Sumber: Almuflihun.com |
KULIAHALISLAM.COM – Suatu kali dalam sebuah diskusi, ada yang mengkaitkan persoalan fikih. Lalu ia bertanya, pendapat manakah yang paling sesuai sunnah? Bagi yang terbiasa belajar ilmu fikih, pertanyaan ini tentu serasa aneh.
Karena jika kita buka seluruh kitab-kitab mazhab, sumber utama yang dijadikan rujukan adalah Alquran, lalu sunnah Rasulullah SAW, lalu ijmak dan qiyas. Ini artinya bahwa para ulama mazhab ketika berijtihad, bukan semata dari akal mereka, namun punya landasan Alquran dan sunnah Rasulullah SAW.
Lantas mengapa mereka bisa berbeda?
Bagi para ulama, tidak sederhana untuk dapat memahami Alquran dan sunnah Rasulullah SAW. Banyak perangkat dan cabang ilmu yang diperlukan, seperti kemampuan bahasa Arab, asbabun nuzul, nasikh mansukh dan lain sebagainya.
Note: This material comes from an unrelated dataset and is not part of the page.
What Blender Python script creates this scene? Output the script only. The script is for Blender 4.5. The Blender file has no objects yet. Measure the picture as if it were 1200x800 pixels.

Guna mendapatkan pemahaman yang dapat dipertanggungjawabkan secara ilmiah, maka para ulama meletakkan metodologi penggalian hukum yang kemudian dikenal dengan ilmu ushul fikih. Tidak jarang terjadi perbedaan pandangan di antara para ulama tentang metode yang mereka gunakan, yang pada akhirnya berimplikasi pada hasil ijtihad mereka. Dari sini pula muncul variasi mazhab fikih.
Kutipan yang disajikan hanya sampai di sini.